One of the coolest features that really shows off the power of the touch screen is shapes. Unpinch to draw the shape and size it. Without lifting your fingers, move them to place it or move them in a circular motion and you can turn most shapes. Pen size and color determines the shapes boundaries. And there are three fonts for the text field. Text can be placed, sized, and rotated as you like. You can export to Twitter, Web (view from any browser), email or an iPhone Album. Once in an iPhone Album it's available for as a contact photo, wallpaper, or to send to a MobileMe album. Examples of some of my stetches are on tumblr.

With 2.0's new ability to save images from email and Safari, you have even more options for images to draw on while mobile. Sketches is what an iPhone app should be.

Tips:
  • If you use a basic drawing a lot, save it as an image and call it up when needed. For instance, I created a drawing of a ukulele fretboard that I keep in an album and can call up quickly to draw chord tabs on top of.

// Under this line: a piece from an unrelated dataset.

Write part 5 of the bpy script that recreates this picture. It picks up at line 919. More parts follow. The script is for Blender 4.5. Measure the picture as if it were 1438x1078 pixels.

  • I regularly post screenshots to the Web from my iPhone but they're big fat PNG files. Open them in Sketches and export them to an album and they're saved as leaner JPEGs.
  • If you do a drawing without a photo for a background, Sketches orients it to portrait. I created a clean white image with the horizontal orientation tag. When I use it as a plain background and export, I get the drawing in Landscape mode for Web posting from my iPhone.
  • Since the background is interchangeable at any time, you can trace over a photo of someone and then change the photo to a white background for easier portrait drawing.
  • Save regularly when you're at a stage you are happy with. You can experiment and Revert to Saved by holding the Redo button.
  • Change Pen size before changing the color. You won't have to call the pen window up twice.